Benjamin Franklin Papers

To Benjamin Franklin from Jonathan Williams, Jr., 28 June 1773

From Jonathan Williams, Jr.

ALS: American Philosophical Society

Boston June 28. 1773

Honoured Sir

My Father received your Favour the Evening before last, and accordingly delivered your Letter to the Speaker.6 Altho’ you will no doubt receive from him the Resolves and proceedings of our Council relative to the Governors conduct &c &c, I inclose the Gazette, having it in my hand, as the more ways a thing is sent, the more likely it is to arive Safe.7 I shall be obliged if you will please to present my duty to my Uncle, and let him have the perusal of the Inclosed Papers, with those I sent in my last.8 I then desired you would please to give directions for the Making of a hand Organ, such an one as you had made for Mr. Foxcroft, and also that you would please to collect a number of Pieces according to your own fancy to be put on the Barrells, which I shall be much oblig’d if you will please to do for me.9 I am with the greatest Esteem and Respect Your dutiful and affectionate Kinsman

Jona Williams Junr

Addressed: To / Benjamin Franklin LLD FRS / at Mrs Stevensons /in / Craven Street / Strand / London

Endorsed: Jona. Williams jun  June 28.73

[Note numbering follows the Franklin Papers source.]
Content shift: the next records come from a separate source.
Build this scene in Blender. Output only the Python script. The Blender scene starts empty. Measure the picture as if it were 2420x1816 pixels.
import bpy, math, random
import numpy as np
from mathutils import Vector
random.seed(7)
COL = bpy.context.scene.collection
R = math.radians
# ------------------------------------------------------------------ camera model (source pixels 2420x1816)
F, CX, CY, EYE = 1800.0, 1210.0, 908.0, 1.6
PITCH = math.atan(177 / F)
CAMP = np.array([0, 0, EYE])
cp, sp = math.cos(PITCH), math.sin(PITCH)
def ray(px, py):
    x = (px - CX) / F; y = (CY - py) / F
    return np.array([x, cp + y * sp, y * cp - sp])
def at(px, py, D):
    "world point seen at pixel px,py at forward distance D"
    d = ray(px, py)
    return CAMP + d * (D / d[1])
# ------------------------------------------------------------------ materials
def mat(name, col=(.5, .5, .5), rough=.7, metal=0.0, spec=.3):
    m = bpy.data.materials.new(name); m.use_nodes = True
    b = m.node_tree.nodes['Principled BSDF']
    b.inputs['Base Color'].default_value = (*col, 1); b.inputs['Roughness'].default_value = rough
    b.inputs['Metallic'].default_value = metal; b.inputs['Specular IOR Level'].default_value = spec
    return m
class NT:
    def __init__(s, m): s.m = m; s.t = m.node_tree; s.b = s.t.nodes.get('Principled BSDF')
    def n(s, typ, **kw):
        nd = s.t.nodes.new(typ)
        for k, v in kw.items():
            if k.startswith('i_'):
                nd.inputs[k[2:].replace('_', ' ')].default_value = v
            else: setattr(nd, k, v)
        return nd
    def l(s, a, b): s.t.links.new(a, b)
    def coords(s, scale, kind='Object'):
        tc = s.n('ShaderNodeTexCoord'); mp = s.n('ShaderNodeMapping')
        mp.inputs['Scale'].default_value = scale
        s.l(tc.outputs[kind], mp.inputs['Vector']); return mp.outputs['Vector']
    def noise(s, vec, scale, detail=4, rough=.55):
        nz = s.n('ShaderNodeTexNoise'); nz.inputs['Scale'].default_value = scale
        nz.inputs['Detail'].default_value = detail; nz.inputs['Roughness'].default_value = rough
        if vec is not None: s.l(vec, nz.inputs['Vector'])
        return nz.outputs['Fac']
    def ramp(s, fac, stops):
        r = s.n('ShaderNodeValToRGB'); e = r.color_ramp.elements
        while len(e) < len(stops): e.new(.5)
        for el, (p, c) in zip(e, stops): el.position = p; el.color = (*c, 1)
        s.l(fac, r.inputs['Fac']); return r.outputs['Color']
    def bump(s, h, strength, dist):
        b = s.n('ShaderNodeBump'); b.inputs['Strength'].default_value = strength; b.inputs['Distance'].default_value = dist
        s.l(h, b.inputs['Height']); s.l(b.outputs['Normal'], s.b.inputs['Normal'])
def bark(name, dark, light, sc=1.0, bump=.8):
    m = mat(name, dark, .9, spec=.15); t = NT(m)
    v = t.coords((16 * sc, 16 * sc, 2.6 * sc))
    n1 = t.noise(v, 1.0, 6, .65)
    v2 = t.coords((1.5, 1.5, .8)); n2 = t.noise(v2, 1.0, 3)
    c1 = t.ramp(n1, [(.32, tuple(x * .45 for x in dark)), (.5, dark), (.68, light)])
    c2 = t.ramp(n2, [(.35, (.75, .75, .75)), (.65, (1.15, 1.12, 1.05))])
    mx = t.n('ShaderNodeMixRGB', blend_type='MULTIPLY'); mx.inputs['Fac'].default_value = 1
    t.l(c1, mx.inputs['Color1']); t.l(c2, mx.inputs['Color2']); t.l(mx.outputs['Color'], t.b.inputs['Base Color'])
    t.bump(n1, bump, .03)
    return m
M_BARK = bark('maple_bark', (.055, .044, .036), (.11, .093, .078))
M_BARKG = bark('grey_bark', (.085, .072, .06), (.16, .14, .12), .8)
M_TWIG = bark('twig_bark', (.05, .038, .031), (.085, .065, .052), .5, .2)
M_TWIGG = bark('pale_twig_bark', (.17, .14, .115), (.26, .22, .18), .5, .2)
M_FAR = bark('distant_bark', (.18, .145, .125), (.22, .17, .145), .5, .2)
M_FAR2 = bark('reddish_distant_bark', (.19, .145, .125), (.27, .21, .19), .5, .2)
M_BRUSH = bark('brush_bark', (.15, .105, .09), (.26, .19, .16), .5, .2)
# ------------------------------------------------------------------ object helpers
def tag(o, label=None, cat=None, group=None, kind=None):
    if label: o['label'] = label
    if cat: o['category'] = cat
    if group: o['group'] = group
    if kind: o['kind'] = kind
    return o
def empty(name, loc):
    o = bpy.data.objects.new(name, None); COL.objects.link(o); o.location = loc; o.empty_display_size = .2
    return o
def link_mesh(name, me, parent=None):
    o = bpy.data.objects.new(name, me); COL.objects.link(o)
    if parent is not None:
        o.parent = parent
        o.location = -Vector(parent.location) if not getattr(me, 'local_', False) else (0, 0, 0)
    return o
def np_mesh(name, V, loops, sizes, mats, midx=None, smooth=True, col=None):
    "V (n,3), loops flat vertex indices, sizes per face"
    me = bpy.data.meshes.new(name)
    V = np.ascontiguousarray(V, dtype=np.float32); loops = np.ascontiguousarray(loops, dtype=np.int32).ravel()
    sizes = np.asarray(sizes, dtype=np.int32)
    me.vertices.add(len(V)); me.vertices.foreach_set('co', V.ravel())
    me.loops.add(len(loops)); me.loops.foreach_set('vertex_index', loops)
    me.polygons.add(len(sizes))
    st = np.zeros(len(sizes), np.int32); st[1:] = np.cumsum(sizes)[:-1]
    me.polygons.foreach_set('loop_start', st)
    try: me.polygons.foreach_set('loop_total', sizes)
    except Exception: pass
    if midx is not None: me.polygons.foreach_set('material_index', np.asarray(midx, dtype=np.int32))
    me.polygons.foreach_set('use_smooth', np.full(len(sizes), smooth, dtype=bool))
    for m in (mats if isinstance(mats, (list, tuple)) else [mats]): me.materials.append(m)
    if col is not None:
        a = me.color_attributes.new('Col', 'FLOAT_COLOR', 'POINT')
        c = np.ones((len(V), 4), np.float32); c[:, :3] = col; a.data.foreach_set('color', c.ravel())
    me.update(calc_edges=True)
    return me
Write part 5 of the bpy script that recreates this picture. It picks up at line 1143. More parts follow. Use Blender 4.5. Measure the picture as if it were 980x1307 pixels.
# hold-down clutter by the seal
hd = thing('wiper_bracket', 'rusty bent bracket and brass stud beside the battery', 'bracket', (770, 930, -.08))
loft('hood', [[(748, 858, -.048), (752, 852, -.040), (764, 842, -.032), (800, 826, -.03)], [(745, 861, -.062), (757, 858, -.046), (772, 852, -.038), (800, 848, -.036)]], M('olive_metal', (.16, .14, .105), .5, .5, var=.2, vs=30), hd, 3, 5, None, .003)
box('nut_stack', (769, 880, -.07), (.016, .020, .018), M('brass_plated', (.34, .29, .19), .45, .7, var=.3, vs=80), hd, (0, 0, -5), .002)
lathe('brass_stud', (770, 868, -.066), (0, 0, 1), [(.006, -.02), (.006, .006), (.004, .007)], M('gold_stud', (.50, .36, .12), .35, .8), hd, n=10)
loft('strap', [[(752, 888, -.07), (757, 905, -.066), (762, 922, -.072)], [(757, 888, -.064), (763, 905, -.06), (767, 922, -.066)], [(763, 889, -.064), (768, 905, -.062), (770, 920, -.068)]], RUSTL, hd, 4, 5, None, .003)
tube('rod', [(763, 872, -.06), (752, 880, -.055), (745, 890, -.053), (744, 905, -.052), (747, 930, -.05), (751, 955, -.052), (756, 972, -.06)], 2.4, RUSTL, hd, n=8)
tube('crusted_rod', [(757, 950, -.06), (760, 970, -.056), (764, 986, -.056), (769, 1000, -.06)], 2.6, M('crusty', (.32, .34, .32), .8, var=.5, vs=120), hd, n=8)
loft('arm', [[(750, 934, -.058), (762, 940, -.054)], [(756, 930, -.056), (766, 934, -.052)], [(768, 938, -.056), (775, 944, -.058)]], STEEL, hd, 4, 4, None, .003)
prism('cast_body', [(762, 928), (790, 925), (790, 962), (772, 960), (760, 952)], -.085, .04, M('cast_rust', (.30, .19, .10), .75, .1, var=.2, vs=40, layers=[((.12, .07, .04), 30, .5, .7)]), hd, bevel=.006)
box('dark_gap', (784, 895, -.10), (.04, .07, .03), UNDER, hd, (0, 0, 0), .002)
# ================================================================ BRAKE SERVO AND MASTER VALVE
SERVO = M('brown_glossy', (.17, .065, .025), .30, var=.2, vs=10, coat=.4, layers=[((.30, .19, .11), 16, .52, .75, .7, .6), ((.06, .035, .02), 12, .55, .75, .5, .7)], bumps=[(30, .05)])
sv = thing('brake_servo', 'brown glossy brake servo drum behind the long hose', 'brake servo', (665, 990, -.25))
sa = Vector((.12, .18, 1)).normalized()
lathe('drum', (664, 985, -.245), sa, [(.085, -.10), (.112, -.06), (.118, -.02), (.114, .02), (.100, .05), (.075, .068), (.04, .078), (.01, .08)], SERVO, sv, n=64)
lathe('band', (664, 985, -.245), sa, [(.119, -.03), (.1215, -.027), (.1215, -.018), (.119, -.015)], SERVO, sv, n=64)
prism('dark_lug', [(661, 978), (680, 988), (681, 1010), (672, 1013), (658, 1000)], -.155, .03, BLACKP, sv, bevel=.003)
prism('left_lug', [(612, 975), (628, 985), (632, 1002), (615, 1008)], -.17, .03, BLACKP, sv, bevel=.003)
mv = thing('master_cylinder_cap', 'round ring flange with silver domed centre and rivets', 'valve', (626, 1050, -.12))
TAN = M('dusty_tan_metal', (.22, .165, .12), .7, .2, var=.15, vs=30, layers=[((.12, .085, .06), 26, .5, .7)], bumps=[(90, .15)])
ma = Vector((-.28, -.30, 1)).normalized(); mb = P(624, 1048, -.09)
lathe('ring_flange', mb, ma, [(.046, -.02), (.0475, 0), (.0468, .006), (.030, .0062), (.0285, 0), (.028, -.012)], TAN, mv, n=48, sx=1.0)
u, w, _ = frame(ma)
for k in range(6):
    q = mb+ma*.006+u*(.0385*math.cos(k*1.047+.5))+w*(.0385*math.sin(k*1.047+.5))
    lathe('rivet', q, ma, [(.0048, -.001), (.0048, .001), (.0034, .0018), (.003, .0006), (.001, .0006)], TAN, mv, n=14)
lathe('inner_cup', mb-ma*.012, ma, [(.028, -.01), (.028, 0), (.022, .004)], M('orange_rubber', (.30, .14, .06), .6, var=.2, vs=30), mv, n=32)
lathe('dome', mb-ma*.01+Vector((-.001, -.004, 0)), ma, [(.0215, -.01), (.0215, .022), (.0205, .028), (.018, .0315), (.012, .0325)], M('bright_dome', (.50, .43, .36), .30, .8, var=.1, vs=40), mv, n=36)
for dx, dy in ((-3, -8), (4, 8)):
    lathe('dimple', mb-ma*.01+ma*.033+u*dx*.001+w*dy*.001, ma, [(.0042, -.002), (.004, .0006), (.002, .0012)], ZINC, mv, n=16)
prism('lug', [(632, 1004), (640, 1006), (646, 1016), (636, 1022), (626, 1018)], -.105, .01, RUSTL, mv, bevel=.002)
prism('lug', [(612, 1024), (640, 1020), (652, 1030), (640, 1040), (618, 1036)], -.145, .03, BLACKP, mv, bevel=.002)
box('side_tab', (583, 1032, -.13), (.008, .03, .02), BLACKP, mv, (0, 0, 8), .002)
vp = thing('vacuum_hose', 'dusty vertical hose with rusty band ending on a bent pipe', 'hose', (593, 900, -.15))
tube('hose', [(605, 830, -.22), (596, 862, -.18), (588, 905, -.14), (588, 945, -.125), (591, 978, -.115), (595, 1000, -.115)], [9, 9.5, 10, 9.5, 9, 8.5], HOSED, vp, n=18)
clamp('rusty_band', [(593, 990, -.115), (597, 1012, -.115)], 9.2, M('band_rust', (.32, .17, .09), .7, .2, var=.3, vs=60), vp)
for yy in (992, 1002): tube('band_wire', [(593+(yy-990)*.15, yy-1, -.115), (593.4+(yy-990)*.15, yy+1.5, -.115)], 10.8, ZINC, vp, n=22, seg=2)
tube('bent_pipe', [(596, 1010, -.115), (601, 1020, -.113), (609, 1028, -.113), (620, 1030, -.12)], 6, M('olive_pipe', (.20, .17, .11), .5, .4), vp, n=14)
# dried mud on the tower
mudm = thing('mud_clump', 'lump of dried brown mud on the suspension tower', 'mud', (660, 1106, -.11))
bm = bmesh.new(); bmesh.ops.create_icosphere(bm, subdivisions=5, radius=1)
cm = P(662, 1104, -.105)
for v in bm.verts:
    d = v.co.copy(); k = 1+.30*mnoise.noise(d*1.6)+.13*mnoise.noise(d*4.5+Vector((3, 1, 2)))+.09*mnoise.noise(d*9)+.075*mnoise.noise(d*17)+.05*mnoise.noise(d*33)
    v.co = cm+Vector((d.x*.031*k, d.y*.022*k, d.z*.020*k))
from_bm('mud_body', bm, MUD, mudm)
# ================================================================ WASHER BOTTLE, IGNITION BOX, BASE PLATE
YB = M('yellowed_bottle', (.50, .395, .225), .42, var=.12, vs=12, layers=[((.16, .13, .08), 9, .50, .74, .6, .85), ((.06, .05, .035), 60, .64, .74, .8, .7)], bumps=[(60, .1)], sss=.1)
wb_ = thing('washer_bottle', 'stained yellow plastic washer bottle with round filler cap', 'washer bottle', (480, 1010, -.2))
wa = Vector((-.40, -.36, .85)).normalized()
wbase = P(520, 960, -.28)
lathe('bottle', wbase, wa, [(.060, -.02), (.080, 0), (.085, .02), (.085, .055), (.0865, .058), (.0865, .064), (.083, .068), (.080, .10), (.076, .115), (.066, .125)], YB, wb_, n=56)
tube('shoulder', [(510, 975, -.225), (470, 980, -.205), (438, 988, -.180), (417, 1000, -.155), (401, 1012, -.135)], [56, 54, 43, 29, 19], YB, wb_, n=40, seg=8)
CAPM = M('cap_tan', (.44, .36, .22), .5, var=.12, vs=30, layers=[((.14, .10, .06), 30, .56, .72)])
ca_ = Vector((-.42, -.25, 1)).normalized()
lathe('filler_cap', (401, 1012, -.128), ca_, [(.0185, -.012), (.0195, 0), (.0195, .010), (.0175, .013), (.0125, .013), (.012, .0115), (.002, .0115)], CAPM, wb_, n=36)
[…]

6The letter to Williams is missing; that to Cushing of May 6 is above. We have no other indication that BF was using Williams to forward letters to the Speaker, but he could have made a habit of it–to reduce the chance of their being opened–without our being any the wiser. Unless an envelope is marked with a stamp or some indication of a particular ship, there is no way to tell whether it was sent by itself or as an enclosure.

7He enclosed the Boston Gaz. of June 28. It described proceedings in the Council on the 25th, on the report of a committee, including James Bowdoin and John Winthrop, that had been appointed to consider the correspondence. The report first analyzed Hutchinson’s six letters in great detail and Oliver’s more briefly, and then concluded that both men should be removed from office because they were responsible for arousing the King’s displeasure, expressed in sending troops to Boston and refusing redress of the colony’s grievances. The Council then passed its own resolutions; they contained an abbreviated analysis of the letters, and a slightly expanded argument for removal. Court records, legislative Council (State House, Boston), XXX, 110, 112–28. The Council, in other words, concurred in the judgment of the House but stopped short of resolving to petition.

8Presumably a missing letter after his of May 6 above. The uncle was John Williams, the customs inspector, to whom BF forwarded the papers with his note below, Aug. 15. He apparently sent this letter as well, for on the verso is written, in what seems to be another hand, “To/John Williams Esq./ at M[rs.?] Wilkes’s.”

9BF had purchased Foxcroft’s organ for £15 6s. in 1770, while Williams was in London (Jour., p. 26), and promptly carried out the second commission: to Williams below, Oct. 6. It was for a hand or barrel organ, an instrument which had long been popular in England. Each piece of music was pricked out in pins and staples on a wooden cylinder, or barrel, to be inserted in the instrument; Jonathan is asking BF to select music for these barrels. See his letters below, July 29, Dec. 11.